The methodology was underpinned by a four-step framework which was developed by the World Business Council for Sustainable Development. These steps were as follows:

  • Set boundaries. This involves defining the objectives and geographical scope of the study.
  • Measure direct and indirect impacts. This includes defining the relevant indicators for all levels of impact.
  • Engage with stakeholders. This includes assessing what is important to stakeholders, and coming to a joint understanding of what the business should be contributing.
  • Prioritising action. This includes establishing action plans, and the indicators that will best measure progress.

The report identified six areas where our key areas of influence in South Africa lie:

  • as an engine of economic growth: as the leading steel producer in South Africa, we form a structural component of the national economy through our employment, procurement and taxes. Our direct and indirect contribution to the South African economy in 2013 amounted to 1.3% of GDP.
  • as an employer, job creator, and skills developer: in 2013 we employed 9,000 people directly and over 14,900 people including indirect employees. We provide training and development for our own employees as well as technical training for engineers, investing nearly $13 million in 2013 and providing 120,000 training seats.
  • through our impact on local communities: we spend 24% of our procurement budget on local suppliers. This is generally positive, but not always: the transportation of raw materials and finished goods on the roads can increase accidents, congestion and environmental and noise pollution. We try to mitigate these issues by transporting 62% of our material by rail. We also engage actively with community initiatives.
  • through our environmental footprint: the report found that we are one of South Africa’s largest consumers of key resources such as water, energy and raw materials. Since 2005, we have reduced the water used for steel-making by 48%, and our abstraction rate is now below the average for global steel companies. The report also analysed emissions such as CO2, SO2 and particulates, and the amount of by-products we send to landfill, currently 39%.
  • by supplying steel for South Africa’s development: South Africa’s National Development Plan aims to increase capital expenditure to 30% of GDP by 2030, and steel can play a major role in this. ArcelorMittal currently provides 57% of domestic steel.
  • as a catalyst for change in South Africa: we are leading the way in areas such as health & safety, and health initiatives to ensure employee well-being. We have robust anti-corruption procedures which are regularly audited, and comprehensive employment policies covering equality, representation, transparency and following due process. We are actively involved in national debates and forums.

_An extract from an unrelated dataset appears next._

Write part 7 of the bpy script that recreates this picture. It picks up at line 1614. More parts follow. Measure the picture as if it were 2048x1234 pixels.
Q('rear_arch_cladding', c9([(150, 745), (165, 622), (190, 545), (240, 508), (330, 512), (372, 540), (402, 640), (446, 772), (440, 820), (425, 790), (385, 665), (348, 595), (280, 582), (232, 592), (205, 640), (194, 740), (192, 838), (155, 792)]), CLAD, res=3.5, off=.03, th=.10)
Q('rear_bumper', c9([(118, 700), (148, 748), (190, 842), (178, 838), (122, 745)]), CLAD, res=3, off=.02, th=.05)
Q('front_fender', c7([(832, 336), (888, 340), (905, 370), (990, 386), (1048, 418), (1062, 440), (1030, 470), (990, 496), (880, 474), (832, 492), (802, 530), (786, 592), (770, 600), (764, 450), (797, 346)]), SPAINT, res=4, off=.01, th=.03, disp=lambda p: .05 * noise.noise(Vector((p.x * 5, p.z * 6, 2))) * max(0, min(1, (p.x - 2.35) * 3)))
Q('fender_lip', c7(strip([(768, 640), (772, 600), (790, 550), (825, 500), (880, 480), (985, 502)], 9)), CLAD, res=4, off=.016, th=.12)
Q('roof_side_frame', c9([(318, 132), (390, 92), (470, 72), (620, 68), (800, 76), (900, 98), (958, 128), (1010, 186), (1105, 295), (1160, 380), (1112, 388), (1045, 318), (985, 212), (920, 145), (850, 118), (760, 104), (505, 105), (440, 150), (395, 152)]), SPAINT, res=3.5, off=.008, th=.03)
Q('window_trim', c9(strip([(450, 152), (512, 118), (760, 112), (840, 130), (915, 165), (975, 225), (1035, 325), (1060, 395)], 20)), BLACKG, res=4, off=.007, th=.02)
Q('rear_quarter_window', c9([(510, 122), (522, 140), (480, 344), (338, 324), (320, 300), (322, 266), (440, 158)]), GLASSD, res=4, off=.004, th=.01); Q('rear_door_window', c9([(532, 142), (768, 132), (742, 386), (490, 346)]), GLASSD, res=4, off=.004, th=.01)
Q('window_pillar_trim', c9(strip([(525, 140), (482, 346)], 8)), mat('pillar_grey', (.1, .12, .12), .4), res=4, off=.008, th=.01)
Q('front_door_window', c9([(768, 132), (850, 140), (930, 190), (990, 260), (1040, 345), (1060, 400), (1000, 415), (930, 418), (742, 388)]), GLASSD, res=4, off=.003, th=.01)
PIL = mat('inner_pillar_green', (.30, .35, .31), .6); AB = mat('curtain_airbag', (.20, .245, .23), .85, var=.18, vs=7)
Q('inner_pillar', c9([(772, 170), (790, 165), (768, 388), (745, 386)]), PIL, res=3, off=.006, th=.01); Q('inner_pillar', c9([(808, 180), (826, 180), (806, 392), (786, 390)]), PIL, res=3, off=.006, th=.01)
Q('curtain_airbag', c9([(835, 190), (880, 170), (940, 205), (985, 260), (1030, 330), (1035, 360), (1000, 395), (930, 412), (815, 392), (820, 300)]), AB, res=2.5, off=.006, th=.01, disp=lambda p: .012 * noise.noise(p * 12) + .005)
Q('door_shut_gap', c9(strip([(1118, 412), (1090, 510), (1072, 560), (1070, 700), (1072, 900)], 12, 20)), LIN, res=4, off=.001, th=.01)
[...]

The methodology used for the report is a clear way to measure progress in both the short and long term, in assessing environmental, social and economic value. It gives an accurate and balanced view of our footprint in South Africa, praising the positive, and identifies priority areas for improvement.

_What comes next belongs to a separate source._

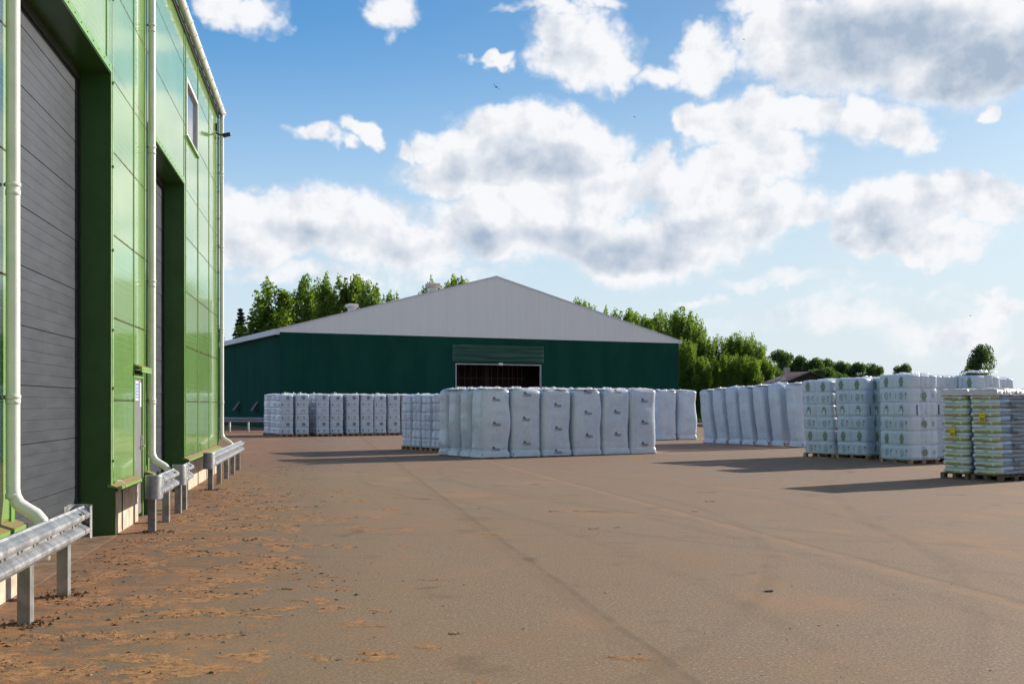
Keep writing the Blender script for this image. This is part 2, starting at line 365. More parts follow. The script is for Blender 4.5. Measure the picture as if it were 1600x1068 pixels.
# ------------------------------------------------------------------ mesh building
class G:
    def __init__(s): s.v = []; s.f = []; s.m = []; s.mats = []; s.sm = []
    def mi(s, m):
        if m not in s.mats: s.mats.append(m)
        return s.mats.index(m)
    def face(s, idx, m, smooth=False): s.f.append(idx); s.m.append(s.mi(m)); s.sm.append(smooth)
    def quad(s, pts, m):
        k = len(s.v); s.v += [Vector(p) for p in pts]; s.face(list(range(k, k+len(pts))), m)
    def box(s, x0, x1, y0, y1, z0, z1, m):
        k = len(s.v)
        s.v += [Vector(p) for p in ((x0,y0,z0),(x1,y0,z0),(x1,y1,z0),(x0,y1,z0),(x0,y0,z1),(x1,y0,z1),(x1,y1,z1),(x0,y1,z1))]
        for f in ((0,3,2,1),(4,5,6,7),(0,1,5,4),(1,2,6,5),(2,3,7,6),(3,0,4,7)): s.face([k+i for i in f], m)
    def bbox(s, x0, x1, y0, y1, z0, z1, m, b=.006):
        """box whose outward (+x) face has bevelled edges, for facade panels"""
        k = len(s.v)
        s.v += [Vector(p) for p in ((x0,y0,z0),(x0,y1,z0),(x0,y1,z1),(x0,y0,z1),(x1-b,y0,z0),(x1-b,y1,z0),(x1-b,y1,z1),(x1-b,y0,z1),
                                     (x1,y0+b,z0+b),(x1,y1-b,z0+b),(x1,y1-b,z1-b),(x1,y0+b,z1-b))]
        for a, c in ((0,4),(4,8)):
            for i in range(4):
                j = (i+1) % 4; s.face([k+a+i, k+a+j, k+c+j, k+c+i], m)
        s.face([k+8, k+9, k+10, k+11], m); s.face([k+3, k+2, k+1, k], m)
    def tube(s, pts, rad, m, n=12, caps=True):
        pts = [Vector(p) for p in pts]; rings = []
        for i, p in enumerate(pts):
            t = (pts[min(i+1, len(pts)-1)]-pts[max(i-1, 0)]).normalized()
            a = Vector((0,0,1)) if abs(t.z) < .9 else Vector((1,0,0))
            u = t.cross(a).normalized(); w = t.cross(u)
            r = rad[i] if isinstance(rad, (list, tuple)) else rad
            rings.append(len(s.v)); s.v += [p+u*math.cos(2*math.pi*j/n)*r+w*math.sin(2*math.pi*j/n)*r for j in range(n)]
        for a, b in zip(rings, rings[1:]):
            for j in range(n): s.face([a+j, a+(j+1) % n, b+(j+1) % n, b+j], m, True)
        if caps: s.face(list(range(rings[0], rings[0]+n))[::-1], m); s.face(list(range(rings[-1], rings[-1]+n)), m)
    def build(s, name, parent=None, loc=None, rz=0):
        me = bpy.data.meshes.new(name); me.from_pydata([tuple(v) for v in s.v], [], s.f)
        for m in s.mats: me.materials.append(M[m] if isinstance(m, str) else m)
        me.polygons.foreach_set('material_index', s.m); me.polygons.foreach_set('use_smooth', s.sm); me.update()
        o = bpy.data.objects.new(name, me); col.objects.link(o)
        if parent: o.parent = parent
        if loc: o.location = loc
        if rz: o.rotation_euler.z = rz
        return o
def tag(o, label=None, cat=None, group=None, kind=None):
    if label: o['label'] = label
    if cat: o['category'] = cat
    if group: o['group'] = group
    if kind: o['kind'] = kind
    return o
def empty(name, loc, rz=0, **k):
    o = bpy.data.objects.new(name, None); col.objects.link(o); o.location = loc; o.rotation_euler.z = rz
    o.empty_display_size = .3
    return tag(o, **k)
def copy_tree(o, parent=None):
    c = o.copy(); col.objects.link(c)
    if parent: c.parent = parent
    for ch in list(o.children): copy_tree(ch, c)
    return c
def px(x, Y, y=None, z=None):
    X = (x-CX)*Y/F
    if y is not None: z = (HY-y)*Y/F+CH
    return Vector((X, Y, z or 0))

# ------------------------------------------------------------------ ground
g = G(); n = 24
g.quad([(-3000,-600,0),(3000,-600,0),(3000,4500,0),(-3000,4500,0)], 'ground')
tag(g.build('ground'), kind='structure')

# ------------------------------------------------------------------ left building (local x = out of the facade, y = along it)
TA = R(9.2)
HA = empty('warehouse', (-5.44, 15.45, 0), TA, label='tall glossy green panelled warehouse with grey overhead doors along the left edge', cat='building')
FO = -.07                       # facade plane
TOPZ = 9.55
g = G()
rows = [.68, 1.85, 3.0, 4.15, 5.3, 6.3, 7.6, 8.75, 9.5]
def panels(t0, t1, z0, z1, x=FO):
    zs = [z0]+[z for z in rows if z0+.12 < z < z1-.12]+[z1]
    for a, b in zip(zs, zs[1:]): g.bbox(x-.06, x, t0+.006, t1-.006, a+.005, b-.005, 'panel')
for t0, t1 in ((-14, -10.6), (-10.6, -7.2), (-7.2, -4.83)): panels(t0, t1, .68, 9.5)
panels(-4.77, -.25, 6.42, 9.5); panels(-.25, .10, 6.42, 9.5)
panels(.10, 1.89, .68, 9.5); panels(1.89, 2.77, 2.32, 9.5); panels(2.77, 3.24, .68, 9.5)
panels(3.28, 7.86, 6.42, 9.5)
for t0, t1 in ((7.98, 8.20), (10.42, 12.8), (12.8, 15.16)): panels(t0, t1, .68, 9.5)
panels(8.20, 10.42, .68, 7.42); panels(8.20, 10.42, 8.66, 9.5); panels(8.20, 8.27, 7.42, 8.66); panels(10.30, 10.42, 7.42, 8.66)
SCR = g
g = G()                          # dark backing, returns and core
g.box(-.9, FO-.061, -14, -4.80, .0, 9.5, 'gap'); g.box(-.9, FO-.061, .06, 1.89, 0, 9.5, 'gap'); g.box(-.9, -.14, 1.89, 2.77, 0, 2.32, 'gap')
g.box(-.9, FO-.061, 1.89, 2.77, 2.32, 9.5, 'gap'); g.box(-.9, FO-.061, 2.77, 3.26, 0, 9.5, 'gap'); g.box(-.9, FO-.061, 7.94, 15.14, 0, 9.5, 'gap')
g.box(-.9, FO-.061, -4.80, .06, 6.38, 9.5, 'gap'); g.box(-.9, FO-.061, 3.26, 7.94, 6.38, 9.5, 'gap')
g.box(-22, -.9, -14, 15.14, 0, 9.4, 'gap')
g.build('wall_core', HA)
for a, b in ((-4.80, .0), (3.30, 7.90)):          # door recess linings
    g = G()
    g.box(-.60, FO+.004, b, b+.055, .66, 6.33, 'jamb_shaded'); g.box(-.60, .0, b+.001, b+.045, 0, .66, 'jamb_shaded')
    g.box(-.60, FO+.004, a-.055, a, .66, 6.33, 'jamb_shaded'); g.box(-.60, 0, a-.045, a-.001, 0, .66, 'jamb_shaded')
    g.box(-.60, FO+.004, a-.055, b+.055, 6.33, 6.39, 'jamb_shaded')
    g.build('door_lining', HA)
g = G()                          # lit-side corner trims and flashings
def piece(name, *bx, par=None):
    q = G()
    for b_ in bx: q.box(*b_)
    return q.build(name, par or HA)
def vtrim(t, w, z0, z1, pr=.012): piece('corner_trim', (FO-.02, FO+pr, t-w/2, t+w/2, z0, z1, 'trim'))
for a, b in ((-4.80, .0), (3.30, 7.90)):
    piece('door_trim', (FO+.005, FO+.016, b-.004, b+.11, .68, 6.345, 'trim'), (FO+.005, FO+.016, a-.11, a+.004, .68, 6.345, 'trim'), (FO+.005, FO+.016, a-.11, b+.11, 6.345, 6.46, 'trim'))
    for i in range(14):
        z = 6.40; t = a+.15+i*(b-a-.3)/13; SCR.box(FO+.016, FO+.022, t-.008, t+.008, z-.008, z+.008, 'gap')
vtrim(2.90, .05, .68, 9.5); vtrim(1.885, .03, .68, 9.5); vtrim(8.20, .05, .68, 9.5); vtrim(10.42, .06, .68, 9.5, .015); vtrim(12.8, .05, .68, 9.5)
vtrim(15.13, .12, .5, 9.5, .02); vtrim(-.25, .05, 6.46, 9.5); vtrim(-7.2, .05, .68, 9.5)
for t in (8.20, 10.42, 12.8):
    for i in range(24): z = .8+i*.37; SCR.box(FO+.012, FO+.019, t-.006, t+.006, z-.006, z+.006, 'gap')
wall = SCR.build('wall', HA)
# overhead doors
for a, b in ((-4.80, .0), (3.30, 7.90)):
    g = G(); g.box(-.56, -.515, a, b, 0, 6.33, 'groove')
    k = 0; z = .02
    while z < 6.3:
        h = .133; gp = .008 if k % 5 == 4 else .0018
        g.bbox(-.515, -.485 if k % 5 else -.483, a+.05, b-.05, z, min(z+h-gp, 6.33), 'slat', .0015); z += h; k += 1
    d = g.build('overhead_door', HA)
    g = G(); g.box(-.515, -.455, a+.001, a+.05, 0, 6.33, 'gap'); g.box(-.515, -.455, b-.05, b-.001, 0, 6.33, 'gap'); g.box(-.515, -.455, a+.05, b-.05, 6.2, 6.329, 'gap')
    g.build('door_track', d)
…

The value of such a study has been particularly clear to see in South Africa, given the importance of Broad-Based Black Economic Empowerment (B-BBEE). Our Factor Assessment study and the subsequent 2014 update have been important not only to share in our 2014 South Africa sustainability report but to inform our strategy to improve our B-BBEE rating by focusing more on local employment, enterprise and skills, procurement and social development.